» WHAT YOU NEED TO DO:
Answer with one number only: the number of lines that include the word "pixels".

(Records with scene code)

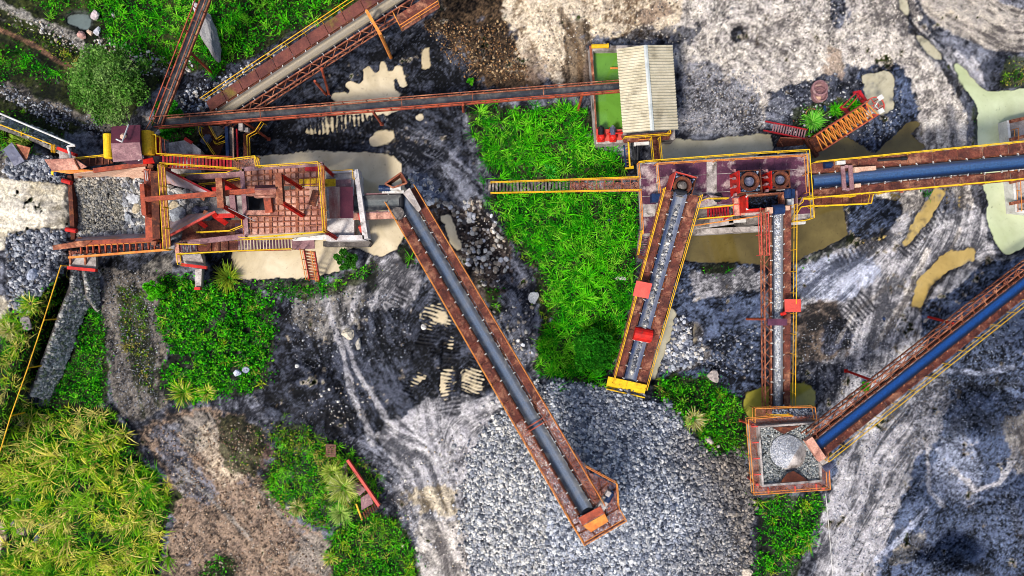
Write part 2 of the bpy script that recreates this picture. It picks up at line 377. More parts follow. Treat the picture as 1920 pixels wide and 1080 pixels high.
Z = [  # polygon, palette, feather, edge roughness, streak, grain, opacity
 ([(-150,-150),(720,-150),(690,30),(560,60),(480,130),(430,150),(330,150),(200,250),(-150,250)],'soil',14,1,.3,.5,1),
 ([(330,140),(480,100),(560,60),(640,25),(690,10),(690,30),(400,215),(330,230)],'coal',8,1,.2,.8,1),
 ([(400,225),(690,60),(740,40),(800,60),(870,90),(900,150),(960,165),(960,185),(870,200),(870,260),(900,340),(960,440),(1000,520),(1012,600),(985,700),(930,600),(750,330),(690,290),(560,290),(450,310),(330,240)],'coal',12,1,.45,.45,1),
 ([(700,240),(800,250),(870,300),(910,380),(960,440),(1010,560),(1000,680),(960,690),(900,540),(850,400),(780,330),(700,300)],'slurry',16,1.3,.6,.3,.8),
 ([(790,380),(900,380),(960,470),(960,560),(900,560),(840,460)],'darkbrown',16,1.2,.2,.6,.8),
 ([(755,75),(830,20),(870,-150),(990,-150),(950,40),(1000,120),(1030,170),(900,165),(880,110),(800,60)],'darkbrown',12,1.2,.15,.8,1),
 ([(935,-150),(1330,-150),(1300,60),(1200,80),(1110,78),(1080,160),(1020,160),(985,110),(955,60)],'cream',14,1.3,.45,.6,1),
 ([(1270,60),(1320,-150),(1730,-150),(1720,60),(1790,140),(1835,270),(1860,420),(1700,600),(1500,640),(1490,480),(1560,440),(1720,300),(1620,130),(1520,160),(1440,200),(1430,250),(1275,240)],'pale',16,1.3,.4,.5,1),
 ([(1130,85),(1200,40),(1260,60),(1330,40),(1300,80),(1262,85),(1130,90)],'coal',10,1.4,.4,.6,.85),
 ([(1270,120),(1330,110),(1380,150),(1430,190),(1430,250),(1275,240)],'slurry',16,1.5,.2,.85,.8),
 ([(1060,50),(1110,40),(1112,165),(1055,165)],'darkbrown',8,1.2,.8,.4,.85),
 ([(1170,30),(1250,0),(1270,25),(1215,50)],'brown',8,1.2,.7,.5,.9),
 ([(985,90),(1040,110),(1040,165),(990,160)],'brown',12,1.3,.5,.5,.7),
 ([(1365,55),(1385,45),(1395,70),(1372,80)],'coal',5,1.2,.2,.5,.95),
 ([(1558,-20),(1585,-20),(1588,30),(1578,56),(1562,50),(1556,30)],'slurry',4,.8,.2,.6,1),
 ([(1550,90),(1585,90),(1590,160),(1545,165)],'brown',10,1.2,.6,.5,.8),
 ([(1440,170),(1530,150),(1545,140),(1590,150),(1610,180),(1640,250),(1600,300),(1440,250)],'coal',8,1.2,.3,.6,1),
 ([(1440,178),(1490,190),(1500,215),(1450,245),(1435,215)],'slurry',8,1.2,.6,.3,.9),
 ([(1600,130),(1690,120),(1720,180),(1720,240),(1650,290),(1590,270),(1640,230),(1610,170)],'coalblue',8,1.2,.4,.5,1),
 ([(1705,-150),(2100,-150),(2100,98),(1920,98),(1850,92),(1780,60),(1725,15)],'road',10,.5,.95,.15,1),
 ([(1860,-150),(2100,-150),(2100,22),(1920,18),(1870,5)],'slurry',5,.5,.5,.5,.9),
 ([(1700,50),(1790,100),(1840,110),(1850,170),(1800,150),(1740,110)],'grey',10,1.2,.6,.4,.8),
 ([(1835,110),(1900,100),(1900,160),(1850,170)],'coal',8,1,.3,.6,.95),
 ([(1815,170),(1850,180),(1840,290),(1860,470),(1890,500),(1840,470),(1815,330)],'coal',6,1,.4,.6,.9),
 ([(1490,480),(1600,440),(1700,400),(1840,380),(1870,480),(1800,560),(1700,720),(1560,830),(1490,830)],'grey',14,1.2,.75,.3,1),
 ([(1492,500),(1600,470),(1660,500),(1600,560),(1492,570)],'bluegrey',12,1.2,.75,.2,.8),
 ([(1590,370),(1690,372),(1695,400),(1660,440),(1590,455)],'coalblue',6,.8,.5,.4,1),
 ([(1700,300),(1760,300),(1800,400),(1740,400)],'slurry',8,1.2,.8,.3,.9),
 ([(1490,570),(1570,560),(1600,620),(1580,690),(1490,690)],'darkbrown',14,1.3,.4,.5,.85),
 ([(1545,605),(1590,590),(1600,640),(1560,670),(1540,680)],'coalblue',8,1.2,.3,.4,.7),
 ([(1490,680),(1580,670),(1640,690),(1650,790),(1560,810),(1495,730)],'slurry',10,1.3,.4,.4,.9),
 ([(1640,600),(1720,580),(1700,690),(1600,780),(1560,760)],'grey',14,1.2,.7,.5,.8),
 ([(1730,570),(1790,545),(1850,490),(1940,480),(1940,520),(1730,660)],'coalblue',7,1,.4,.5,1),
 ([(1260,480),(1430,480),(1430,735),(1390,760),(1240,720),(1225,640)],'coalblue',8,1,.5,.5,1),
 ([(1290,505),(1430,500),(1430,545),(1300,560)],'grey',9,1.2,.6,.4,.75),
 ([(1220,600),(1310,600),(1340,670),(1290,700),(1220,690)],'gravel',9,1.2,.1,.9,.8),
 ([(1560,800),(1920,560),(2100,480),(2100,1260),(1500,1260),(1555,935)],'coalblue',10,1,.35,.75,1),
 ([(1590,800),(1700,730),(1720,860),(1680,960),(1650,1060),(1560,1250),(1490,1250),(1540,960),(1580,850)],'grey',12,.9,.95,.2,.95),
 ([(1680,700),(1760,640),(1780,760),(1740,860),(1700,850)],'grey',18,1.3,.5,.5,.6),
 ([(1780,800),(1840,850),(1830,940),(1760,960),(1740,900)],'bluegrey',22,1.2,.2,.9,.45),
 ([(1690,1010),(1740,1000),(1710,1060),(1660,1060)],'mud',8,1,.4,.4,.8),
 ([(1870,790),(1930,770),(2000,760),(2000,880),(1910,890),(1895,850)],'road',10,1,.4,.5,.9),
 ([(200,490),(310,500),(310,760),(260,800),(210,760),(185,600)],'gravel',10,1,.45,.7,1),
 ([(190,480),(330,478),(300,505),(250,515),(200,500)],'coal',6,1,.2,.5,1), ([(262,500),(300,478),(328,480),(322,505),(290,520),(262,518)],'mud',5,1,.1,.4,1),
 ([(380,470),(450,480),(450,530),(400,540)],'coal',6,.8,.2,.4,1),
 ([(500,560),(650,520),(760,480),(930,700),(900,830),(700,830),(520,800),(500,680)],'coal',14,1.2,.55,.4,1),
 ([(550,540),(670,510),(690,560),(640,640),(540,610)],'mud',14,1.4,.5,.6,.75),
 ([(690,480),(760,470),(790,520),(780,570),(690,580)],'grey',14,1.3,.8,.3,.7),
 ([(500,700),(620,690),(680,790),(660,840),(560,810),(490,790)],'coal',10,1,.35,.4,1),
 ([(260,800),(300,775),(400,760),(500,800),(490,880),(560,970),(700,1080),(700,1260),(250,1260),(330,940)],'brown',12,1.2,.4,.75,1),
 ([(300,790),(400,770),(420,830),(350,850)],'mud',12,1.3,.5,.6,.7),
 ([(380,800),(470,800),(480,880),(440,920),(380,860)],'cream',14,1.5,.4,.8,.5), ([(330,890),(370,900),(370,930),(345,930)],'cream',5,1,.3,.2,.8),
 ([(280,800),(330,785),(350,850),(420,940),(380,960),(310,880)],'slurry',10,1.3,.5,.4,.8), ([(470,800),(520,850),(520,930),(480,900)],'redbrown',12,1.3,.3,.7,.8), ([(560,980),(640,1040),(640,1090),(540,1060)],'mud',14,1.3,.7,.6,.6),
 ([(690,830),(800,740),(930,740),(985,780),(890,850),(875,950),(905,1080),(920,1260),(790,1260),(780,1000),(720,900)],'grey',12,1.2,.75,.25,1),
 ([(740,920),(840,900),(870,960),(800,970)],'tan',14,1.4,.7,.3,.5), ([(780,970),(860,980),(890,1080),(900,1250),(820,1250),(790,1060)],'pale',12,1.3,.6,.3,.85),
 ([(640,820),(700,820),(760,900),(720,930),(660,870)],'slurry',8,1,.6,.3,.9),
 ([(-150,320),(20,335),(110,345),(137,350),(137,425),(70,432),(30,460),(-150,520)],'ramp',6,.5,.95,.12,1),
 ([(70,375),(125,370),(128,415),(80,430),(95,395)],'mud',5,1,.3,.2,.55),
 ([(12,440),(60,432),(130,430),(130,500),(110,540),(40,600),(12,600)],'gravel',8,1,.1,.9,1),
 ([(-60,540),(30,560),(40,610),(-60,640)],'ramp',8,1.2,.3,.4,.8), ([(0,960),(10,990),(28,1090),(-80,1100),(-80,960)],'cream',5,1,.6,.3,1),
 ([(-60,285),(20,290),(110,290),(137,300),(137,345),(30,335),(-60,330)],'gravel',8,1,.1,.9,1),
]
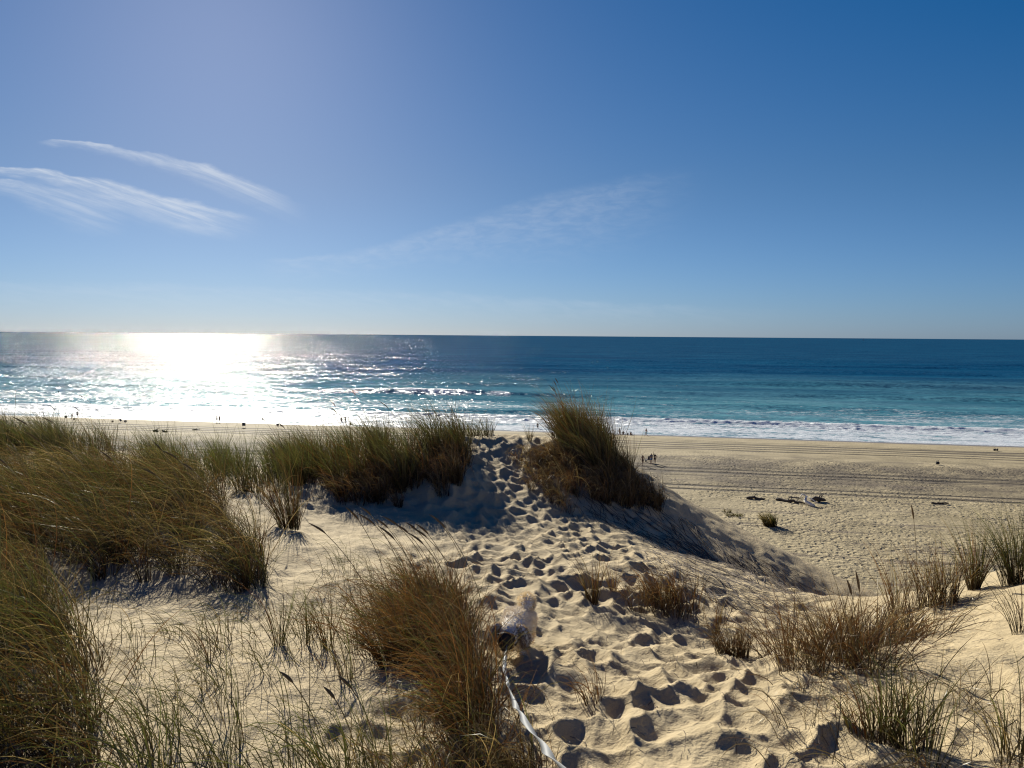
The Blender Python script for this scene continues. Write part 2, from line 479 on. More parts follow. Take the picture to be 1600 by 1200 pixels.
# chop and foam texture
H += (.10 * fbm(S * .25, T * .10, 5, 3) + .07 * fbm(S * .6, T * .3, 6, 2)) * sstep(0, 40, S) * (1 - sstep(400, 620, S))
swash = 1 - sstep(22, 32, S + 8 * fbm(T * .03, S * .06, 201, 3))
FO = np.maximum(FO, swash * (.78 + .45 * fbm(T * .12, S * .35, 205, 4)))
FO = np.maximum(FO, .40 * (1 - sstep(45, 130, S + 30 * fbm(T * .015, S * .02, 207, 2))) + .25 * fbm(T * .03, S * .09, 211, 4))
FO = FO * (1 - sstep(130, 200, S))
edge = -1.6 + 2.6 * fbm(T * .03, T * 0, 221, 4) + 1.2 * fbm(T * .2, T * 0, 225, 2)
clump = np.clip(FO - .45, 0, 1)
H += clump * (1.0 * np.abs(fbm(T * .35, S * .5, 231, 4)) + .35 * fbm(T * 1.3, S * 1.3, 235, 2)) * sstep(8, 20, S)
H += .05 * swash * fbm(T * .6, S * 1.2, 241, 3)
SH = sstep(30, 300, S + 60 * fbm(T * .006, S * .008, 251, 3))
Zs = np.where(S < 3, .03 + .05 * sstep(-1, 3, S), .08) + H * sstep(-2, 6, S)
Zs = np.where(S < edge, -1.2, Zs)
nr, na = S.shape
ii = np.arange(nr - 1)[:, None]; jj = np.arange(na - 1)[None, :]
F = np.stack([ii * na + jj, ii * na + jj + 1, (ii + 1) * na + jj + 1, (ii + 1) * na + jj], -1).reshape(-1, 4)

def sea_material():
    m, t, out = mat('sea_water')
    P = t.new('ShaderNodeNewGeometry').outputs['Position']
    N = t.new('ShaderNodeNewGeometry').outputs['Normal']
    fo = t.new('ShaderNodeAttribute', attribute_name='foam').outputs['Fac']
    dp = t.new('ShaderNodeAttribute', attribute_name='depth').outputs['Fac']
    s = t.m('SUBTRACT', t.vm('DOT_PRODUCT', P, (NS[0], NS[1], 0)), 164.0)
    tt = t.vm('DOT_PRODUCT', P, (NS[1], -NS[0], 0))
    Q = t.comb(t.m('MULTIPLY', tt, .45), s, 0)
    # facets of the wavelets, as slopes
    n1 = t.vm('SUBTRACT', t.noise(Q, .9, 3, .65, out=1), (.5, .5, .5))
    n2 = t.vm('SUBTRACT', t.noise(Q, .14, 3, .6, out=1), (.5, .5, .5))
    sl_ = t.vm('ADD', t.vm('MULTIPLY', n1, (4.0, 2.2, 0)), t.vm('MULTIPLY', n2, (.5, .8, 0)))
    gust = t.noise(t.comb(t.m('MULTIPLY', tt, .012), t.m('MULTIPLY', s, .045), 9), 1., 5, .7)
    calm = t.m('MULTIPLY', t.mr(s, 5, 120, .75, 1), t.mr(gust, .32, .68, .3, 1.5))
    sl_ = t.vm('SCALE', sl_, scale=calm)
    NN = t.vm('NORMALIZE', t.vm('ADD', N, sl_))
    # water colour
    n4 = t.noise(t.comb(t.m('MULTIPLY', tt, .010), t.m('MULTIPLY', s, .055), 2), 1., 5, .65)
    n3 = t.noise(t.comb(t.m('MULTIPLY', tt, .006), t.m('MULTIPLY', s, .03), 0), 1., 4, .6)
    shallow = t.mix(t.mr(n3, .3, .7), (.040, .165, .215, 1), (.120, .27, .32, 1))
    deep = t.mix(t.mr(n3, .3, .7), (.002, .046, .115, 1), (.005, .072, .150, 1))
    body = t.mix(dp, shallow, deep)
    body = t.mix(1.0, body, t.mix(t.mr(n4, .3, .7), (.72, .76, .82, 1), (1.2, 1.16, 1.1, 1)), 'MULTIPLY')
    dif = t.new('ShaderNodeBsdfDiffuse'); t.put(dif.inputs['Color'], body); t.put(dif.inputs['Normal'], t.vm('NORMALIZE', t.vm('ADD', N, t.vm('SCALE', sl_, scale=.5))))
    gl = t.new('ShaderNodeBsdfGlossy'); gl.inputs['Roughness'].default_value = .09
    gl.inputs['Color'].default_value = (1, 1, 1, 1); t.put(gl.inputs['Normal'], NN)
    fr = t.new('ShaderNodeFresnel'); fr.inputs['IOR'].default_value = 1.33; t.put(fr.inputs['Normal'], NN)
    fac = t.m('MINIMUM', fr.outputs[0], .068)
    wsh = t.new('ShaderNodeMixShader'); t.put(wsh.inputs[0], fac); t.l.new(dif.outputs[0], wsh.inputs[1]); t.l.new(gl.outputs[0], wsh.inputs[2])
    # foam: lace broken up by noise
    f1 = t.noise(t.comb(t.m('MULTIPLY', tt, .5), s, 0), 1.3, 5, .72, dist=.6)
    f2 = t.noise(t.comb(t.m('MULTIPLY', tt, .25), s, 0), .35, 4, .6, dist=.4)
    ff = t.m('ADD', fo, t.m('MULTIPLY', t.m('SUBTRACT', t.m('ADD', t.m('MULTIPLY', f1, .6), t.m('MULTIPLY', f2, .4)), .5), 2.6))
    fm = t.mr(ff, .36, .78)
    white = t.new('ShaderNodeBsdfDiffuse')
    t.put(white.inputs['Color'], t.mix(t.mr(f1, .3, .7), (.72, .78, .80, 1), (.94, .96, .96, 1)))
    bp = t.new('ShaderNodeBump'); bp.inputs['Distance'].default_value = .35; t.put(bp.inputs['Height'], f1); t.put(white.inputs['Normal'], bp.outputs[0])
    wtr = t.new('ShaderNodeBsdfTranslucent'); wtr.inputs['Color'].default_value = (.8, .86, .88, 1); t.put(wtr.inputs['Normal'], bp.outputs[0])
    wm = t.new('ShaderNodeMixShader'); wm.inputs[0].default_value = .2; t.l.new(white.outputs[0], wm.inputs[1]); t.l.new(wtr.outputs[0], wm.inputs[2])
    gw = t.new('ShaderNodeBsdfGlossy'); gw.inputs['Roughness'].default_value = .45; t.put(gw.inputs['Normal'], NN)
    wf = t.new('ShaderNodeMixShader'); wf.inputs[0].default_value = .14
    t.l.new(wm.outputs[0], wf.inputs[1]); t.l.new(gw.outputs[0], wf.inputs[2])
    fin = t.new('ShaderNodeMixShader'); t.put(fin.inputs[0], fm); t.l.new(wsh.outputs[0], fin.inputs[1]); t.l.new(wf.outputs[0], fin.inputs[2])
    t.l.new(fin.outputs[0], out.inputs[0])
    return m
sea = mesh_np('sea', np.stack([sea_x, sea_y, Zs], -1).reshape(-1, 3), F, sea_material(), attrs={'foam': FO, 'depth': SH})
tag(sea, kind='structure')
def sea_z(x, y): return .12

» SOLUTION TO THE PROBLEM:
2